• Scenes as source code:
——

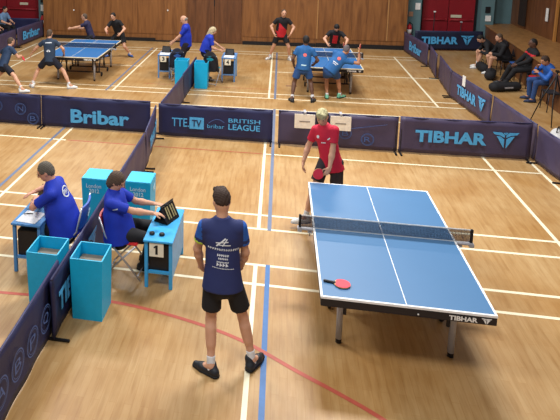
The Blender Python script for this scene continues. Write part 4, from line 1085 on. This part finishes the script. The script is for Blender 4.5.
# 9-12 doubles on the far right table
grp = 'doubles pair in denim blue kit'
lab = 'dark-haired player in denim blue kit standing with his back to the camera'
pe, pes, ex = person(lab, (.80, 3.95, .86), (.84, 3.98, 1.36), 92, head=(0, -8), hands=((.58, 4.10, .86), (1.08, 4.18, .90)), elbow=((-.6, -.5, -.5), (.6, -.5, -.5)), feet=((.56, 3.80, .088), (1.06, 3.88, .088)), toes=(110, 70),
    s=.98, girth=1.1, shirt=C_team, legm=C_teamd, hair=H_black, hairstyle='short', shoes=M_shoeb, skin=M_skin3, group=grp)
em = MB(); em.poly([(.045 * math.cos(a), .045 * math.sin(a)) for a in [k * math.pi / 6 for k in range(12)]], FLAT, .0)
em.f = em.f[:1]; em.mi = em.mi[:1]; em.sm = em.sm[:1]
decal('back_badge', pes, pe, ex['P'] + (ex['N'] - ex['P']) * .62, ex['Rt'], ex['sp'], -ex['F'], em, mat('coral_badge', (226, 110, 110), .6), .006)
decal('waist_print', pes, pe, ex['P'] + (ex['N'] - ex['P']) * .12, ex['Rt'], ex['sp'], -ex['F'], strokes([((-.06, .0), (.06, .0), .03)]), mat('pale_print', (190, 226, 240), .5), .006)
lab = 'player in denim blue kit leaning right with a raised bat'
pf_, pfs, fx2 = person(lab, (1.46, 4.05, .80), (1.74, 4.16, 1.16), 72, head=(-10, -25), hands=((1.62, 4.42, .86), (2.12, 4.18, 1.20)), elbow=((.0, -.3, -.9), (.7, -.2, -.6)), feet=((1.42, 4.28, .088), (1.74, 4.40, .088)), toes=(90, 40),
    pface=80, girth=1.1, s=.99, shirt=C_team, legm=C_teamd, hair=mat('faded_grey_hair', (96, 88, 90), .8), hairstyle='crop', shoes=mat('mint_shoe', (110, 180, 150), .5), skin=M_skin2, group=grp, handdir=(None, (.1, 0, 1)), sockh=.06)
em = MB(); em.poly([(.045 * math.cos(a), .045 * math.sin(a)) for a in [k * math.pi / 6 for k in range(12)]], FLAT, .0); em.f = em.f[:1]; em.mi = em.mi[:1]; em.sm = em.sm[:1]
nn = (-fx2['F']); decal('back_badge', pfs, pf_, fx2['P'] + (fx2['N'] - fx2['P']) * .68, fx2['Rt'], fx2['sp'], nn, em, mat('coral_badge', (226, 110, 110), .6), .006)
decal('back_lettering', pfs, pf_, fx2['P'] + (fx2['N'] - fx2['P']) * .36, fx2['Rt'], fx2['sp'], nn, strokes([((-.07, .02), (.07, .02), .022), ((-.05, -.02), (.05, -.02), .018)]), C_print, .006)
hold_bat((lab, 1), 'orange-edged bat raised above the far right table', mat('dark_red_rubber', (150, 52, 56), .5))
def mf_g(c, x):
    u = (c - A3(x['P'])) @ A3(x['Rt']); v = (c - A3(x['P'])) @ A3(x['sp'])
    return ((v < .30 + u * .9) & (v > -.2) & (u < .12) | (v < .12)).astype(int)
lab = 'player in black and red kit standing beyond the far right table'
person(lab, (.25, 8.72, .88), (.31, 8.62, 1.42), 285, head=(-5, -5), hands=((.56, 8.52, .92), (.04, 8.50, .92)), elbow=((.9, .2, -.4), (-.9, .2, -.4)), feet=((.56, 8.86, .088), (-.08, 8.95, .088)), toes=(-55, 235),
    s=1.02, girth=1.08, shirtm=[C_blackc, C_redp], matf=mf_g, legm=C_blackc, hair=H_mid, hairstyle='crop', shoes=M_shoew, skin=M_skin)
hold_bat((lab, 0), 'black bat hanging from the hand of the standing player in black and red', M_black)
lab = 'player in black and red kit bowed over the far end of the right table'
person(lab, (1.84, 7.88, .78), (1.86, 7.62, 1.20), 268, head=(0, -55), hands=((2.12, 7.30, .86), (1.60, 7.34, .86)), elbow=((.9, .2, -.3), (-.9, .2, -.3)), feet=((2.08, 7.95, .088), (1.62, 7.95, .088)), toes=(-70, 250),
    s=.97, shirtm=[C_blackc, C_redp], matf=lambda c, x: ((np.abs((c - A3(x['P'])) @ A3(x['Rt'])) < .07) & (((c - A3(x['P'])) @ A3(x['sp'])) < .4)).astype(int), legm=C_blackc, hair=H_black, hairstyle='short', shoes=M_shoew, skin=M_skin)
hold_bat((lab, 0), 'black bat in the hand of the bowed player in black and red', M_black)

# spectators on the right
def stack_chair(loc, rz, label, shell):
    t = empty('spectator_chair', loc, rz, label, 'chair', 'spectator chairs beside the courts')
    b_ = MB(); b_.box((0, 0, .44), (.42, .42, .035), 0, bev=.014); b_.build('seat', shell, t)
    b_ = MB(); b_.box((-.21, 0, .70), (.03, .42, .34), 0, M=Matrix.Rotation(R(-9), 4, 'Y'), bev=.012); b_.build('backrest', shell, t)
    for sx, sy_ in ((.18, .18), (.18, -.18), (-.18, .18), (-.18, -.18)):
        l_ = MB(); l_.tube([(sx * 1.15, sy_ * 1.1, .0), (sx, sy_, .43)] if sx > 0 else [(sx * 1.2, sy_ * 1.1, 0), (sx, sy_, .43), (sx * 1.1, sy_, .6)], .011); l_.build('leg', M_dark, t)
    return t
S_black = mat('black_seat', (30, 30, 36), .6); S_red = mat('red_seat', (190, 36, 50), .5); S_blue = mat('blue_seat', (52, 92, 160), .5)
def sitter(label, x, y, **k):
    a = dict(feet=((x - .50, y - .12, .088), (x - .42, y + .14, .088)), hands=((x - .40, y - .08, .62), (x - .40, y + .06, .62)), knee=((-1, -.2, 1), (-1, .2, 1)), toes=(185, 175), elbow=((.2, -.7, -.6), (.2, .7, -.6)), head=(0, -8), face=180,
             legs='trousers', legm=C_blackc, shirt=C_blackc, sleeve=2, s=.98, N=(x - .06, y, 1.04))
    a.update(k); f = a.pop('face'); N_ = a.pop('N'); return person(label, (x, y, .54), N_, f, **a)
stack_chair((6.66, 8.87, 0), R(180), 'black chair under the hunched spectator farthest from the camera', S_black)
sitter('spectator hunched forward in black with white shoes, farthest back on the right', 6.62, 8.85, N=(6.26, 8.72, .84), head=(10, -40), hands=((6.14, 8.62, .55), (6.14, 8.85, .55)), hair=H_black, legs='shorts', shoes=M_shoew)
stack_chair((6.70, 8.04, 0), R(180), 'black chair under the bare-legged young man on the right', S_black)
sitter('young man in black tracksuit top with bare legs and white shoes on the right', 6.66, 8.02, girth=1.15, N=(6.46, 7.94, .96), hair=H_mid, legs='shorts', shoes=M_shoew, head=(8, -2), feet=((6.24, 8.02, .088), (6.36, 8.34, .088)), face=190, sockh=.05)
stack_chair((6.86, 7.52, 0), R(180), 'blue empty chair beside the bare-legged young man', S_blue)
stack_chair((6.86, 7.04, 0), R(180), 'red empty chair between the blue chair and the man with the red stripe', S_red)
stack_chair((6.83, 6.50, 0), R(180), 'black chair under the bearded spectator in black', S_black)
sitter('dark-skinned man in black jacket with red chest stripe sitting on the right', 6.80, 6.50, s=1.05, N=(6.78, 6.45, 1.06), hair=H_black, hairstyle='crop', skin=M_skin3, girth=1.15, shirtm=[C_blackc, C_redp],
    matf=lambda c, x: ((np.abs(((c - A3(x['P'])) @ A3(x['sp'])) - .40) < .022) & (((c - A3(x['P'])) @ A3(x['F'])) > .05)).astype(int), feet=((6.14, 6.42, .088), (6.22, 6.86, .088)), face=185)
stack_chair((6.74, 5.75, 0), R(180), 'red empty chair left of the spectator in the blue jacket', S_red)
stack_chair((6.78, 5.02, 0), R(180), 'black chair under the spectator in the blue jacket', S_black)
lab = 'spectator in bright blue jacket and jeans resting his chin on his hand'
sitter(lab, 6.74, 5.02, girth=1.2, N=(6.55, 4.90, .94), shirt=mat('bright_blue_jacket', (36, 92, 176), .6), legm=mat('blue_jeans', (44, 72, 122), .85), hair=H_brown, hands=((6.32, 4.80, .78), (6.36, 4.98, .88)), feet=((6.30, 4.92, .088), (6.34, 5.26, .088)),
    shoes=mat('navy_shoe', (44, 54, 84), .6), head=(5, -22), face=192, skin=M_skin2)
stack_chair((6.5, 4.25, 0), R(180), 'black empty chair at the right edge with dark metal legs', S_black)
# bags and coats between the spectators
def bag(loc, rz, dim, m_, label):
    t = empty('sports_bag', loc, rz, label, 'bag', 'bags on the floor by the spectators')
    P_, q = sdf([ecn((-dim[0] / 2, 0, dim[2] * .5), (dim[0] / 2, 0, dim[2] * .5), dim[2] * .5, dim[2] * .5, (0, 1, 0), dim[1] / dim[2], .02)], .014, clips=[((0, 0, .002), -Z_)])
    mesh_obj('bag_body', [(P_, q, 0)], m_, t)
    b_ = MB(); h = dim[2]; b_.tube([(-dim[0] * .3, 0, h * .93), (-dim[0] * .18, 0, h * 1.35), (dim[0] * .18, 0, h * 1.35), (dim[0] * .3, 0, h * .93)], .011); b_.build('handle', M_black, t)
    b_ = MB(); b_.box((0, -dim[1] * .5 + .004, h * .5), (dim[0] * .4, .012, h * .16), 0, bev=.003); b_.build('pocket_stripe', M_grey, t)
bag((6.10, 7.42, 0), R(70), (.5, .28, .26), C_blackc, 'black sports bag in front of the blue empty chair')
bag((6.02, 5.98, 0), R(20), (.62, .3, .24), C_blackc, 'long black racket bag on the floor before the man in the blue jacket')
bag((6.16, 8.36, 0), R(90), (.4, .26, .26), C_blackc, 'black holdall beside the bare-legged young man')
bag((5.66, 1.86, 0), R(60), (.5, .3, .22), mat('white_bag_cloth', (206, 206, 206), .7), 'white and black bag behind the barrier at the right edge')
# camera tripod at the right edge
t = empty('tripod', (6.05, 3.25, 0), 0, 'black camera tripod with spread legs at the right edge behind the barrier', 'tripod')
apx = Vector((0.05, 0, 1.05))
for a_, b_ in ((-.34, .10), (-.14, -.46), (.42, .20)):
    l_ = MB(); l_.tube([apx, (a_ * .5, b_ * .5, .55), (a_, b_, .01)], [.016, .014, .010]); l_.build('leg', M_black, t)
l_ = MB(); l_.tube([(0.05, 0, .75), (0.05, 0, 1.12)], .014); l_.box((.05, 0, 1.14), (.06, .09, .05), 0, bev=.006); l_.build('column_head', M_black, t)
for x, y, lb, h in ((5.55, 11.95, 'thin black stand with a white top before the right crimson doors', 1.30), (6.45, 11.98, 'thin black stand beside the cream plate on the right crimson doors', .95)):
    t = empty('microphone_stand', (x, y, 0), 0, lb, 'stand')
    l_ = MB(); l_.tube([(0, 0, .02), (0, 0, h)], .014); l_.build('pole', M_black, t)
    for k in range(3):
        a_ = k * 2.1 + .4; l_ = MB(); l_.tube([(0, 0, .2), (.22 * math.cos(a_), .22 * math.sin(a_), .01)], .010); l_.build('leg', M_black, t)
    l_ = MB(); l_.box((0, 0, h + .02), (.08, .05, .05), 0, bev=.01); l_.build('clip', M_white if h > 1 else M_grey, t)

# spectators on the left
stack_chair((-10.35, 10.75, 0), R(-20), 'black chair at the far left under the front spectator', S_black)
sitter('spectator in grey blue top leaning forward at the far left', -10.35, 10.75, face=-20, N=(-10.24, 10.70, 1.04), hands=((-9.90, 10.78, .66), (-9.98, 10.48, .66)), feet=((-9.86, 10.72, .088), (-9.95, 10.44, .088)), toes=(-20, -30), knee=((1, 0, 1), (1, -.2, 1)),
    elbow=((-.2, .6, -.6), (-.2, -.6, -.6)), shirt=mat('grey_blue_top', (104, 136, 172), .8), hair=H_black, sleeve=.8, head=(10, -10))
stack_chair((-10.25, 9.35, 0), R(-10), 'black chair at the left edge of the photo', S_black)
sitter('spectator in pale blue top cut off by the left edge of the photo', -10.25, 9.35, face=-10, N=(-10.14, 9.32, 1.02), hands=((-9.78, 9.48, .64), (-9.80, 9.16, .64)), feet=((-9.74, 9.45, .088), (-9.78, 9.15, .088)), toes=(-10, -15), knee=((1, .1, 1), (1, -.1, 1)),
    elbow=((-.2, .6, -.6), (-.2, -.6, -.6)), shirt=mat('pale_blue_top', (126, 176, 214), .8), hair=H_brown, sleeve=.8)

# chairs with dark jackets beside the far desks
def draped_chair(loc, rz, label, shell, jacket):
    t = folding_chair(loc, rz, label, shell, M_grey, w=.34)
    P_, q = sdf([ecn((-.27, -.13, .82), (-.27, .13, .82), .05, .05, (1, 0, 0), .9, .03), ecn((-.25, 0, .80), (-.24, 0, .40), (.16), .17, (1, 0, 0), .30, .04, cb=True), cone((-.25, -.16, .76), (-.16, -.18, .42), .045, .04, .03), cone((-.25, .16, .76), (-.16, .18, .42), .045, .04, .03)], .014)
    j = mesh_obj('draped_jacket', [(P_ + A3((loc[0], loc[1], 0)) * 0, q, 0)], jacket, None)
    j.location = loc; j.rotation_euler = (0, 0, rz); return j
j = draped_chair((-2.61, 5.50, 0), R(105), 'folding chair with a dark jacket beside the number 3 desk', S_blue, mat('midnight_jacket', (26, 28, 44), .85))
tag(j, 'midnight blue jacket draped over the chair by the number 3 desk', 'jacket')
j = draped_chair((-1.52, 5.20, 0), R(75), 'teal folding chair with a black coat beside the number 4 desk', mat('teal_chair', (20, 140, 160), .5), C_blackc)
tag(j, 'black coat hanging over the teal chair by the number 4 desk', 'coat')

——

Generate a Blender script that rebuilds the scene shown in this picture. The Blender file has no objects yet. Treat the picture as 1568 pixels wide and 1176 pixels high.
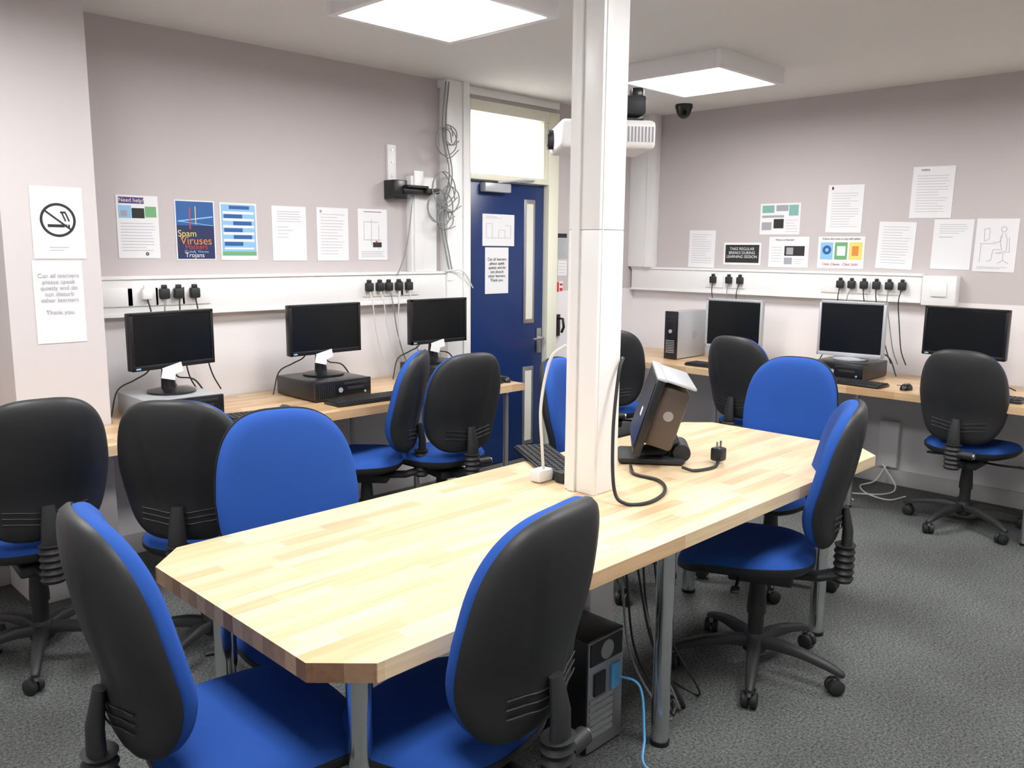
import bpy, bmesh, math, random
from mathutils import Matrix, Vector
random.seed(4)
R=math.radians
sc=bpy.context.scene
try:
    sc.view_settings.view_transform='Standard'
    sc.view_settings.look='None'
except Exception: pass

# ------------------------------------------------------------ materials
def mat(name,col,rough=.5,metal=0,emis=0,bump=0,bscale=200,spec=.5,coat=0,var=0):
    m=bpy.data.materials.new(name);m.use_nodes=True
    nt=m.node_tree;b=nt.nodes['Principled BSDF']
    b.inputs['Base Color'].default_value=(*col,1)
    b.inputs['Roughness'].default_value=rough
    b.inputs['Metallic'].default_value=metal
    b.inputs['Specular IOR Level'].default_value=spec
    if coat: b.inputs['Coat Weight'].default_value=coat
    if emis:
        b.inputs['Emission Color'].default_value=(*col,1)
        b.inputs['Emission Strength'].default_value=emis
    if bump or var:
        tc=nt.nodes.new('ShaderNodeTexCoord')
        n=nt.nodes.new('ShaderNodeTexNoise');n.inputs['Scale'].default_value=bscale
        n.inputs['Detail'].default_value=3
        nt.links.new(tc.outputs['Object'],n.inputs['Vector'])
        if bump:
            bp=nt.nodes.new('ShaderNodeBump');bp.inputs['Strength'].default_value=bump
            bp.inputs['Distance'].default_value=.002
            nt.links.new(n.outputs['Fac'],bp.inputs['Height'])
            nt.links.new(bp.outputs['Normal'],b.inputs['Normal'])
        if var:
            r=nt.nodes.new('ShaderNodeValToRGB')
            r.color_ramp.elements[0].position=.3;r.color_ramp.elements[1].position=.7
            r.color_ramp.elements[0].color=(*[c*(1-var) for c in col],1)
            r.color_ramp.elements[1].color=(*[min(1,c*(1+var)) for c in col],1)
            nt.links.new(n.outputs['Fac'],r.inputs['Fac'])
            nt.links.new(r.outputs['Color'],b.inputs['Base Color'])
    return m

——

• Exercise goal: Pull out all lines from the entries above that include the word "Blender".

• Final answer:
The Blender Python script for this scene continues. Write part 4, from line 1085 on. This part finishes the script. The script is for Blender 4.5.
Generate a Blender script that rebuilds the scene shown in this picture. The Blender file has no objects yet. Treat the picture as 1568 pixels wide and 1176 pixels high.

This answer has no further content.